Comme nous sommes une petite entreprise (30 personnes) nous avons une stratégie d'essaimage, de partenariats. Nous sommes éditeur, nous ne déployons pas les produits. L'Inde a une maturité très grande, avec des équipes déjà constituées. De par son historique, l'Inde fut un des premiers pays pour l'offshoring, et l'outsourcing y est très important. Sa première activité fut la maintenance, les tests.

Ce pays a développé au fur et à mesure ses compétences et a construit une expertise au sein d'équipes de grande taille. Aujourd'hui, l'Inde possède d'importantes plates-formes de test, il y a un véritable potentiel pour nos produits. Nous équipons les centres de test dans une approche industrielle.

 

Le développement et les tests vont-ils de plus en plus être délocalisés ?

Une partie du développement se fera toujours en France car un projet nécessite une proximité avec le client. C'est particulièrement le cas pour les applications complexes, où les équipes ont besoin d'être proches du client. Cela permet un meilleur suivi des besoins. Des raisons culturelles, de communication, de langages entrent aussi en compte. Mais un certain nombre d'étapes dans un projet se font désormais ailleurs. Au début, cela a été mal vécu par les développeurs, notamment aux Etats-Unis.

 

Aujourd'hui, on comprend qu'il y a de la place pour tout le monde. L'Inde développe des briques logicielles et la gestion des parties critiques d'un projet se fait proche du client. C'est d'ailleurs là où il y a le plus de valeur ajoutée. Il va falloir formaliser les échanges, développer les outils de communication entre les pays. Néanmoins, la délocalisation n'est pas une généralité. Certaines entreprises françaises industrialisent leurs tests en France.  

 

Quels sont les futurs projets de Smartesting ?
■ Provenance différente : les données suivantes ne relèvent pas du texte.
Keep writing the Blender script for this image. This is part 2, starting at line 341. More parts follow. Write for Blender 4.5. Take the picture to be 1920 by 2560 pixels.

Suite au changement du nom de notre société [ndlr : anciennement appellée Leirios] le 20 mai 2008, nous procédons à une refonte complète de notre offre, et de notre identité. Nous sommes dans la phase de lancement de notre nouvelle marque et nous passons à l'échelon international. Nous cherchons donc à faire le plus de bruit possible autour de notre marque "label complémentaire", et à nous associer avec le maximum d'acteurs dans le maximum de domaines.

 

Nous travaillons à faciliter l'intégration avec les outils de test existants. Nous développons un programme Smartesting de certification. Nous proposons des formations, une assistance technique et une certification pour les partenaires. Notre sentiment aujourd'hui, c'est qu'il y a une réelle industrialisation des tests. Le test est une nouvelle activité très importante que les développeurs doivent avoir en ligne de mire. A l'avenir, les demandes en tests vont continuer d'augmenter.